Do You Have a Great Athlete or a Great Kid? Here’s Why It Matters

Yelling from the sidelines has a bigger impact than you think.

Courtesy of matimix/Shutterstock
Courtesy of matimix/Shutterstock

The first week of September means school and work are back in full swing for most of us around the word. Fall also marks the revival of parents shuttling their kids to their assorted activities, including practice for various sports.

I have a love/hate relationship with youth sports today. I think sports are great for kids; they get exercise, learn the value of being part of a team, hard work, practice and competition, and they also learn the discomfort of trying something new.

My issue is with the parents. From my perspective, too many parents have gone from being spirited spectators to being overly –and sometimes viciously—invested in their children’s athletic endeavors and achievements. This includes aggressively coaching from the sidelines during the game and antagonistically engaging with referees (many of whom are kids) and other parents.

All this behavior does is create a fear of failure.

Somewhere along the way, a child’s individual success in athletics has become a more relevant benchmark of parental success. What happened to honoring kids who are great team players with good character?

I am currently reading David Brooks’ The Road to Character. In it, he defines character as “a settled disposition to do good” and “an unshakable commitment to living loyally and in alignment with your promises”.

Brooks explains that his core issue with Western culture today is that we are too achievement-oriented; too focused on the “Big Self” to emphasize the merits of developing character. He advocates for a “Humility Code” as a way to battle the self-saturated obsessiveness of the 21st century, as evidenced by the number of selfies, YouTube stars and helicopter/snowplow parents who seem to believe that their child is the center of the universe.

To be clear, I have no issue with parents investing time and energy in coaching their kids in athletics. I would hope, however, that those same parents would put as much or greater weight into coaching character. Sadly, what I’ve seen first-hand is conduct contrary to this. For example, parents who openly disrespect a referee. 99% of the time you’ll see that their kid does the same.

Data from the NCAA in the United States shows that about 5% of kids who play high school sports will go on to play sports in college. And less than 1% of those will have a career in professional sports. In other words, 99% of children will be done with organized sports when they graduate college.

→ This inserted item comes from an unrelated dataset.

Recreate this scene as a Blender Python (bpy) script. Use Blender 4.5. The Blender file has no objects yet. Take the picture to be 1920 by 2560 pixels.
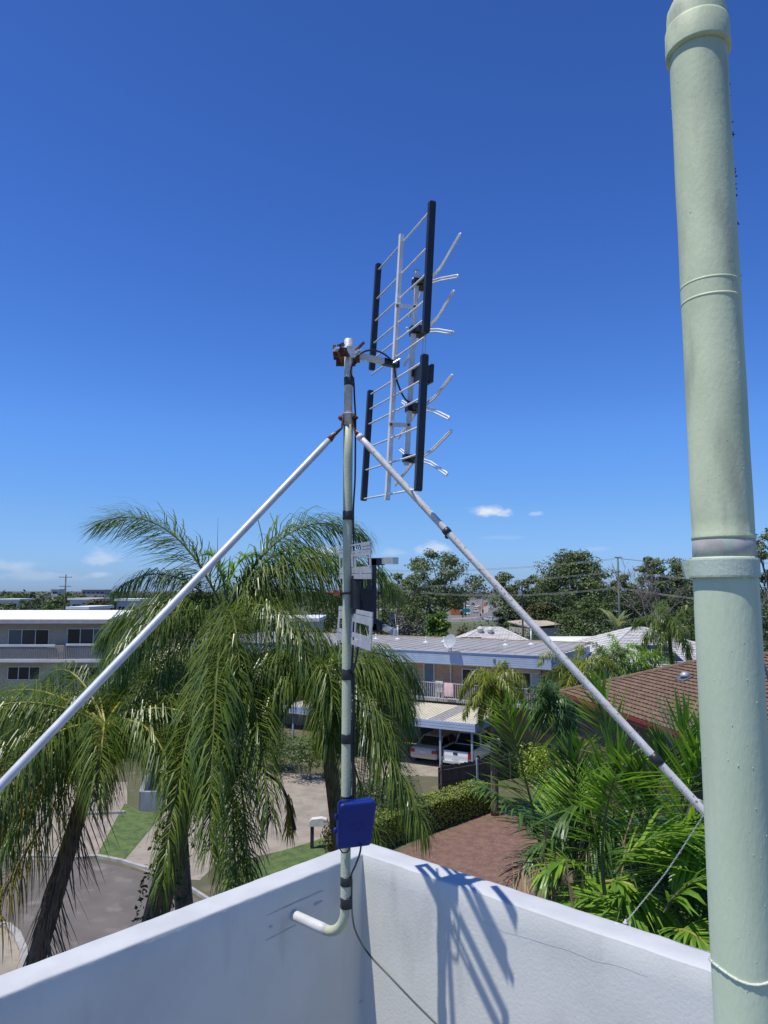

  • 100% of children will be part of a team at some point in their adult life and career.
  • 100% will face a disappointment that requires resilience and poise.
  • 100% will need to learn to work with someone whom they disagree with and/or dislike.
  • 100% will have the ability to impact others with kindness or generosity.
  • 100% will be humbled or need to show humility.
  • 100% will have a challenging situation with a peer or friend.

This is the coaching kids will need for success, both in athletics and in life. If you are a parent, coach or educator and you truly want that for your kids, or anyone you lead, then my recommendation is to focus on imparting the following:

  • Showing respect when someone in a position of power (e.g. a referee) makes a decision you don’t agree with.
  • Helping someone up that you hurt, accidentally or intentionally.
  • Not losing your cool when something doesn’t go your way.
  • Saying no to peer pressure when everyone else is doing something you don’t want to.
  • How to have a difficult conversation (in person) with a friend who has upset you or whom you’ve upset.

While it’s always great to hear accolades about my kids’ performance on the field, as their parent, I’d much rather have someone tell me unsolicited they are a “good kid” or hear that one of my kids showed incredible sportsmanship or how they selflessly helped a peer. Those are skills that will take them further in life.